More recently, she began studying extra-legal forms of cultural cohesion and social control, beginning with an investigation of community memory preserved in festive cultures in early modern Jamaica. From the 1770s, women’s bands processed in the streets of Jamaica during the holidays, but these groups died out in the late nineteenth-century, leaving us to wonder how the groups operated. In order to understand the dynamics of a festive culture that continues to define community, she became interested in the masquerade in Montserrat.

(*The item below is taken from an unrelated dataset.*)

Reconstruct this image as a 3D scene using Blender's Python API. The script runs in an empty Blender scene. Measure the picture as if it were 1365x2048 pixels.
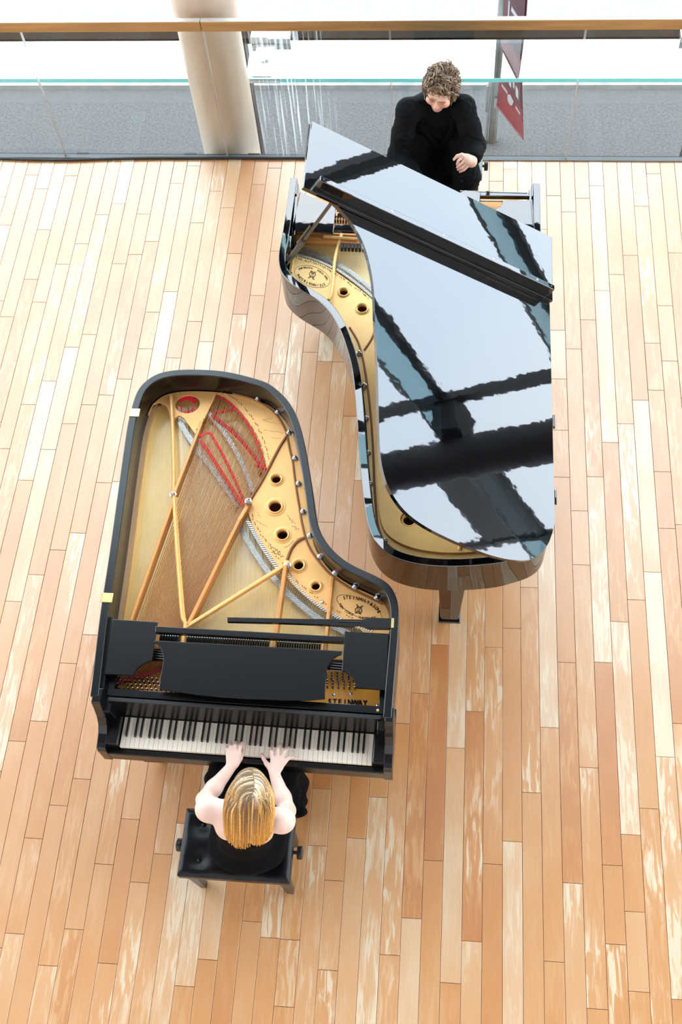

In 2014, she and a student had the opportunity to observe masquerade in Montserrat and speak to some of the performers and their teachers in order to understand the dynamics of a festive culture that continues to define community. Masquerade on the island provided a perfect opportunity to consider how traditions are passed through the generations and how performers adapt their messages and styles to meet new cultural agendas, preserving cultural memory while integrating new knowledge.